The Electric Chairs
JJ Johnson tells the stories of how Wayne County & The Electric Chairs became just The Electric Chairs in 1979. Interspersed are quotes from Henry Padovani’s Secret Policeman book.
How did the Chairs end?
Probably as chaotically as it began, maybe due to intensive touring pressures, communication started to break down. Also I think, musically, we were pulling in different directions around the time of making the third album, Things Your Mother Never Told You. After a tour and recording a John Peel show around the end of 1979, Wayne and guitarist Elliot Michaels flew back to New York and formed another band.

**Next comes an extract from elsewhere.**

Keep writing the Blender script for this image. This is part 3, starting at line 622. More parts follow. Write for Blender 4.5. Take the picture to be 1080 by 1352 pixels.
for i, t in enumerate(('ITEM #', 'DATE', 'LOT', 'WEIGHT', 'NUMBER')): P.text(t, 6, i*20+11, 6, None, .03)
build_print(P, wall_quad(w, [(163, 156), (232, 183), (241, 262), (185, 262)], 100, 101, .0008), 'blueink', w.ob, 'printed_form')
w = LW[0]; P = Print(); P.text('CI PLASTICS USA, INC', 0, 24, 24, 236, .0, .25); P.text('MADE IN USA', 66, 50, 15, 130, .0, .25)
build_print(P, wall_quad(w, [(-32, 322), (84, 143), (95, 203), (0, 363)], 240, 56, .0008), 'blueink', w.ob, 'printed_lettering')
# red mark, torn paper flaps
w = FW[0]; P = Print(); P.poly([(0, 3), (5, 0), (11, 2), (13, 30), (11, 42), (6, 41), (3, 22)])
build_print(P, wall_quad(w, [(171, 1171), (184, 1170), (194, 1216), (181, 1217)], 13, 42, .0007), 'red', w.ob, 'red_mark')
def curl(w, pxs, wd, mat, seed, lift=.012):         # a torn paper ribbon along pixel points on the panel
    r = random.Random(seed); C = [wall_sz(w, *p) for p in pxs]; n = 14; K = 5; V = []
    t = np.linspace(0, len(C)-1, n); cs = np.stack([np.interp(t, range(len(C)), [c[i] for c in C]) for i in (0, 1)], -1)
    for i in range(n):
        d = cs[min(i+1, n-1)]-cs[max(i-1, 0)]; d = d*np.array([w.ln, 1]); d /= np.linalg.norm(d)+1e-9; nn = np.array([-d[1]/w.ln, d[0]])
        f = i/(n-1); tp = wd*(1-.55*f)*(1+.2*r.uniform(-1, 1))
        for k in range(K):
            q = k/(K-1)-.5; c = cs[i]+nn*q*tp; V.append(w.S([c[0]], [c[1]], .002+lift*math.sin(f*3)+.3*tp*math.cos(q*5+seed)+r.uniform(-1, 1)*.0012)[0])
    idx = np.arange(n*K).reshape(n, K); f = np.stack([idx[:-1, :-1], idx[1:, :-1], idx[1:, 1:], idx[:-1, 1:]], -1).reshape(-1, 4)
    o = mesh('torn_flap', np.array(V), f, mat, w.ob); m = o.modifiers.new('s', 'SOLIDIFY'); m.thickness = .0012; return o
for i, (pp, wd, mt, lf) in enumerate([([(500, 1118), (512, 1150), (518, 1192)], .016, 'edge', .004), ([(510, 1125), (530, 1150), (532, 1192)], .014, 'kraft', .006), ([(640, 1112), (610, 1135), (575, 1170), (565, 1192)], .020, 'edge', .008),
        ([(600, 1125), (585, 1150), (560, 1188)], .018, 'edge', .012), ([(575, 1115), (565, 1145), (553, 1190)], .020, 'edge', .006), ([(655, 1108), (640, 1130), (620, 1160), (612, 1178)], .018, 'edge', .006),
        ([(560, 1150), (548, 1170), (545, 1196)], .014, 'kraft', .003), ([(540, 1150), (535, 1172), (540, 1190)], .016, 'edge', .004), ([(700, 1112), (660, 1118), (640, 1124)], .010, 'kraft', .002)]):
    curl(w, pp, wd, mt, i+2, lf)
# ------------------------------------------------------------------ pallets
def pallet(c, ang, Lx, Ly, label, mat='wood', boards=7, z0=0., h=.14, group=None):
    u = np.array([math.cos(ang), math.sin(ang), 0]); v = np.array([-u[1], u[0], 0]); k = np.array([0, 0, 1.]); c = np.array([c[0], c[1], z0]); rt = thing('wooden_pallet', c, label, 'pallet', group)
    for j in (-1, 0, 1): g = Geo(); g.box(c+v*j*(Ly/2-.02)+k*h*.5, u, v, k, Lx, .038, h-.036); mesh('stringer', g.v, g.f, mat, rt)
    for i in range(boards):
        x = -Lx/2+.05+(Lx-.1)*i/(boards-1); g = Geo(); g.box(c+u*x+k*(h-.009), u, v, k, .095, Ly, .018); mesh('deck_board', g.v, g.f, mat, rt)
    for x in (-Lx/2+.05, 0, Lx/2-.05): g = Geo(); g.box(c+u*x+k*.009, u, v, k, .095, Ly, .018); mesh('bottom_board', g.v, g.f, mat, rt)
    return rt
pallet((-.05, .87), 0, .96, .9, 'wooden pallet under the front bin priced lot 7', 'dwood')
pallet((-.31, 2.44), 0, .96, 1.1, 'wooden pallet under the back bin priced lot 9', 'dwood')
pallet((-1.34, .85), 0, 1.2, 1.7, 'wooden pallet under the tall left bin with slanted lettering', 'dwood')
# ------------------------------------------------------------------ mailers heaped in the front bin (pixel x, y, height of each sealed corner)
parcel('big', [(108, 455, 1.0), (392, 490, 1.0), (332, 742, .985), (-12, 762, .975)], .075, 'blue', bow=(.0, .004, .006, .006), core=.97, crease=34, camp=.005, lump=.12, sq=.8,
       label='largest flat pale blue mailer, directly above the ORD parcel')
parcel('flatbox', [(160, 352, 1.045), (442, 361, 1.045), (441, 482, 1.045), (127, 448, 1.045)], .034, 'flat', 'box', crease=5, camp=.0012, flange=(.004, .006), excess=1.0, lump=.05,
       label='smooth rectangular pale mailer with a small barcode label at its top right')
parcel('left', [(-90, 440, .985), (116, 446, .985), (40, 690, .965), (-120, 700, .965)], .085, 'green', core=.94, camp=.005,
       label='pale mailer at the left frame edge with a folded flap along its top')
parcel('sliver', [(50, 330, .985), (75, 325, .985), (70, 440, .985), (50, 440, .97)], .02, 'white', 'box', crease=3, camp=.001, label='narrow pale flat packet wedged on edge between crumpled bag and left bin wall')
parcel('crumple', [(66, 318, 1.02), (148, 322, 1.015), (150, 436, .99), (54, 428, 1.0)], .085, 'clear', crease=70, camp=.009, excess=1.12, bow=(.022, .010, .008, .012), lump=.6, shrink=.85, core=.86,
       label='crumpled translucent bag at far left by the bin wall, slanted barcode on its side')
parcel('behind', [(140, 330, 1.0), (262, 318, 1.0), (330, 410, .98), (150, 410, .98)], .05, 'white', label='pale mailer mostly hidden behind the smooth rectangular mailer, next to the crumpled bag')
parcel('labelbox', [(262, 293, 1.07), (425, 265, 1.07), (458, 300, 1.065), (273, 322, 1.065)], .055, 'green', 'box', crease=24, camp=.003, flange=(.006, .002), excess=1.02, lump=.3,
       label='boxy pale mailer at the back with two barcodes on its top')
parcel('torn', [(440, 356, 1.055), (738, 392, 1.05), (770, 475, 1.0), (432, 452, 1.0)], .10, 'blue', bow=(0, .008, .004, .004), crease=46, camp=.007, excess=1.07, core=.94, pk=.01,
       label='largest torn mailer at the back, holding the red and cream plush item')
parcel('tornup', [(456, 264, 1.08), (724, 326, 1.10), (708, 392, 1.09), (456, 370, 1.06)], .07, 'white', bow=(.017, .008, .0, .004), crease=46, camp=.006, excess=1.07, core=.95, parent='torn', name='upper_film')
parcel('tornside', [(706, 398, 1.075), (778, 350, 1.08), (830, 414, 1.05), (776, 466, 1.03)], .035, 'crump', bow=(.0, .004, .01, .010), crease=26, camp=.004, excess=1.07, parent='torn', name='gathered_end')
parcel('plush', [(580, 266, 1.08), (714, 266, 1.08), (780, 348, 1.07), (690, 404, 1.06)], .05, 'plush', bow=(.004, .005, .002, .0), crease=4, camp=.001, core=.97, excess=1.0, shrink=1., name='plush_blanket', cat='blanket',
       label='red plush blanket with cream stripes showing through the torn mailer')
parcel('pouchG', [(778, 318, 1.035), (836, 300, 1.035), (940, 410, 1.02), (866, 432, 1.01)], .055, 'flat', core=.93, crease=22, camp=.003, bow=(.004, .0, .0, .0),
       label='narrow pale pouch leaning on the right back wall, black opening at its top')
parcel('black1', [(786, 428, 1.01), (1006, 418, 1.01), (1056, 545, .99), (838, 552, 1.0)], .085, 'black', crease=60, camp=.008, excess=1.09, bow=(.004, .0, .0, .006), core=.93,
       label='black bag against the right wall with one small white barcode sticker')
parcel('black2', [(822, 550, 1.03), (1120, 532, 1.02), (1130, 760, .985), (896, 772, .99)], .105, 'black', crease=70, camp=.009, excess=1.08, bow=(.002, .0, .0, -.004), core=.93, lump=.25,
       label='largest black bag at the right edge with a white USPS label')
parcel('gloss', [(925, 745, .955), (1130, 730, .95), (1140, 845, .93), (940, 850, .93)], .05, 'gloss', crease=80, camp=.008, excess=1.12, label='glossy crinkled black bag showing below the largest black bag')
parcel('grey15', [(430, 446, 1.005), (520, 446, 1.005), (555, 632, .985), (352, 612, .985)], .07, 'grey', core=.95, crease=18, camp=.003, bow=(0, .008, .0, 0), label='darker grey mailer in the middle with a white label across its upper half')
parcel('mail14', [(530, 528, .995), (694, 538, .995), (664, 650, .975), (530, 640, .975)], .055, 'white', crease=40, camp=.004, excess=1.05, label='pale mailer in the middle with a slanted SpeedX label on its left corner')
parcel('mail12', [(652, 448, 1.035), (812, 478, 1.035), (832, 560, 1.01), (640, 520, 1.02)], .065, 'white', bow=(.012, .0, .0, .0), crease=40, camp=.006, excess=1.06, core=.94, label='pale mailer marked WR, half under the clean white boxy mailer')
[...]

Henry Padovani When, several months before, Wayne freaked totally out in Germany, having a nervous breakdown in a hotel where she destroyed the whole of the reception, we had come back to London. Wayne had gone to Berlin to undergo the rest of the sex change operation. She became Jayne and she stayed there for a while. She did call me to go with her in New York and keep writing songs together with her , but I wasn’t that tempted at all. I remained in London with J.J.Johnson and Val Haller.
So Many Ways/J’attends Les Marines (Safari Records November 1979)
Val Haller, Henri Padovani, and I decided to continue as The Electric Chairs, with a musical direction that was a sort of progression of certain musical aspects of the third album. So we went into the studio and recorded the single, So Many Ways/J’attends Les Marines, and which was released around November 1979 and was well received although it had a more electronic feel in its rhythmics, vocals, and atmosphere.
Henry Padovani We started to work on stuff and we went back in the studio with David Cunningham to record J’attends Les Marines and So Many Ways. That single became ‘single of the week’ in New Musical Express, and, while I received a phone call from Jean Jacques Burnel of the Stranglers who had congratulated me for that track in French and who wanted to meet with me, and apart from comments from friends and musicians like Simple Minds who were telling everyone how much they loved the psychedelic sound of the Electric Chairs, it didn’t do anything. The record company, Safari, wanted Wayne back and that we reformed Wayne County and the Electric Chairs. It couldn’t happen, it couldn’t work anymore. Big argument and no more money on their part.
Shortly afterward things went pear-shaped with the record company and management which made it impossible to function as a band, and then after a while, we reformed as the Mystere Five, a band with a deliberate anonymous image, and collaborated with non-musician Mark Gloder (Frenchie) a punk who was just forming indie record label Flicknife Records at the time.